The way the catalog presents “featured” and “recommended courses”, for example, is based on a user’s profile and group membership. It seems familiar to the student — more like an app store or a streaming music service than a clunky enterprise software solution. By focusing on the experience the student has with the LMS itself, NASCAR has witnessed improved engagement and is even beginning to think about the learning experience on the individual group level.

“We are now using multiple groupspecific branded landing pages, so that different people in different groups can have customized experiences when they log in,” says Masencup. The flexibility of the system also allows NASCAR to rethink content. “We are designing our courses in smaller, bite-size pieces,” she adds. “Gone are the days of hour-long courses where people sit in front of their computers and complete the course. Now, they need easier to download, shorter courses that can be taken anywhere.” The LMS is also mobile optimized, allowing students to complete courses on their own mobile devices as well.

INVESTING IN THE FUTURE

NASCAR is a sport that heavily relies on technology and innovation. You can see it in NASCAR’s new pit road technology that utilizes a state-of-the-art camera-based video system to identify pit road infractions. A move to a fully digital rulebook and streamlined inspection process has given NASCAR and the teams the opportunity for back-end data analysis. Sprint Cup cars will even utilize digital dashboards next season. Leveraged technology and innovation is also now present in NASCAR’s approach to the student learning experience.

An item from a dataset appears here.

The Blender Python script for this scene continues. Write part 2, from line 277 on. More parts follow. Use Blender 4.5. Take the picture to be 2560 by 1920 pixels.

“In 2014, NASCAR Track Services team members alone completed 84,000 courses through Exceed,” says Masencup. And even higher engagement numbers are expected this year, with 53,000 course completions through the first five months. “The great thing about the Exceed LMS is that it is limitless,” she notes. “It can grow as needed with users and content, which is a real plus in our world. As we continue to increase our course offerings and look at ways to address training needs, we know Exceed can meet the challenge.”